Omnidirectional and Directional Antennas
Drone antennas can be directional (helical and patch antennas) or omnidirectional. Directional antennas radiate the signal in a single direction within a limited coverage plane but provide high stability. Omnidirectional antennas can transmit and receive signals in multiple directions during short-range flights; however, they still have zones of lower gain where the signal is weaker.
FPV drones most commonly use omnidirectional circularly polarised antennas (RHCP/LHCP). These ensure signal stability even in the presence of obstacles such as buildings, trees, or other physical barriers. Directional circularly polarised antennas, known as helical antennas, are better suited for long-range flights. They cover wide frequency ranges and offer high gain.
| Antenna Type | Directionality | Advantages |
Disadvantages |
| Omnidirectional (Omni) | 360 degrees | Stable signal in any drone orientation | Limited communication range |
| Patch Antenna (Patch) | Directional (sector) | Long range within the sector | Signal is lost outside the viewing angle |
| Helical | Narrow directional | Maximum range and penetration | Requires precise alignment with the drone |
The most effective configuration is to use drones with two antennas employing diversity technology. This provides a stable signal at short distances via the omnidirectional antenna and automatically switches to the directional antenna (patch) for long-range flights, delivering a stronger signal under such conditions.
Omnidirectional antennas are best suited for manoeuvring flights nearby, including between buildings. A common example is the universal multi-purpose Cloverleaf antenna, named for its compact, three-leaf shape. Another design resembles a mushroom form.
The Pagoda antenna features circular polarisation. Its multi-layer structure creates phase shifts between fibreglass layers, achieving maximum field uniformity and allowing the signal to pass confidently through obstacles. The Pagoda demonstrates excellent penetration resistance but has greater weight.
For long-range flights, compact and efficient directional patch antennas or helical antennas aimed in a specific direction are more appropriate.
The Concept of the Radio Horizon
There is an objective limitation to the distance over which a radio signal can be transmitted, defined by the concept of the radio horizon. Radio waves travel in a roughly straight line, and due to the Earth’s curvature, the signal is eventually lost beyond a certain distance.
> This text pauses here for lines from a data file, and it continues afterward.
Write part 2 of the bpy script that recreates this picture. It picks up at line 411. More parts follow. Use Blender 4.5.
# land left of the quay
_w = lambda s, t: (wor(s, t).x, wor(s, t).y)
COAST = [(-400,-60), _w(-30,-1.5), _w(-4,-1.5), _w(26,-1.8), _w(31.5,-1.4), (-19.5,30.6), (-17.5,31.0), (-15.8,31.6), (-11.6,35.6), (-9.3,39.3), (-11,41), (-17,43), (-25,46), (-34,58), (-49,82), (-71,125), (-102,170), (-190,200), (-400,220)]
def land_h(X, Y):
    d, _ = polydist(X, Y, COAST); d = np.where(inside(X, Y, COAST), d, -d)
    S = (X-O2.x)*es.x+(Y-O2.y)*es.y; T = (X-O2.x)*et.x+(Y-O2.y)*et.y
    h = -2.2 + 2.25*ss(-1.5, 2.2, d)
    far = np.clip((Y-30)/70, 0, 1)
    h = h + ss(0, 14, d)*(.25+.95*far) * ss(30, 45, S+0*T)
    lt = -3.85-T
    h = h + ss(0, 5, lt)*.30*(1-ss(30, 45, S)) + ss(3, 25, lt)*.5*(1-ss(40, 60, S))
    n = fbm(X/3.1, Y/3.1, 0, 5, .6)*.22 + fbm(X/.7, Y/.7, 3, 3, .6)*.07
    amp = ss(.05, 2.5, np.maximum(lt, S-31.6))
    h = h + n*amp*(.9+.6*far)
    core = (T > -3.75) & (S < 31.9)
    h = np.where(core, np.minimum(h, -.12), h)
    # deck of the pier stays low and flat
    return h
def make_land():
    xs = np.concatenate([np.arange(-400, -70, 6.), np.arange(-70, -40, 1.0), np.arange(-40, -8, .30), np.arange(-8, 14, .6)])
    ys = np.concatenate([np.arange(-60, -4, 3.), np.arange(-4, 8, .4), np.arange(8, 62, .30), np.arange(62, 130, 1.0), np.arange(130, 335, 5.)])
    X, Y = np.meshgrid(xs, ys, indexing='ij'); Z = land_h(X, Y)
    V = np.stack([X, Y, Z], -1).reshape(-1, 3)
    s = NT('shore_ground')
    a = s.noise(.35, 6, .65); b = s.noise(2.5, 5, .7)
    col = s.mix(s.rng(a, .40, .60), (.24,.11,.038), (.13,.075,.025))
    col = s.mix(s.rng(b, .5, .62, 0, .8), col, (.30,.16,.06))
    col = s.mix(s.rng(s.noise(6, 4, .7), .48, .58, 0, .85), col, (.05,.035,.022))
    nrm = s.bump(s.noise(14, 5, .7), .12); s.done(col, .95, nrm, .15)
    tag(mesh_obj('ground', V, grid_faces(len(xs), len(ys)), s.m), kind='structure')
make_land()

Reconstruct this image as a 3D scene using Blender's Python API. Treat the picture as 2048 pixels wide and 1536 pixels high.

This portion of the route is called the radio horizon, or “line-of-sight range”, and is influenced by environmental features, terrain, and atmospheric conditions. Any obstacle (for example, a hill) can reduce the radio horizon.
The radio horizon can be extended by flying at higher altitude above sea level. At the same distance, lowering the drone may cause both video and control signals to disappear. To further increase communication range, the receiving antenna can be raised on a mast. You can significantly increase the flight range and stabilize the signal in the conditions of electronic warfare operations using a round station repeater.
The Impact of Electronic Warfare on Video Signal
Electronic warfare systems detect drones and create interference for video links and control signals through radio emissions in the form of noise. This interference can degrade video quality, introduce delays, or completely disrupt the signal, leading to impaired targeting and loss of drone control. EW systems vary in operating principles and range.
Knowing what an FPV drone is and how it works it possible to minimise interference by using relay drones that accompany strike UAVs and amplify their signals. It is also possible to change frequencies and prioritise the use of directional antennas.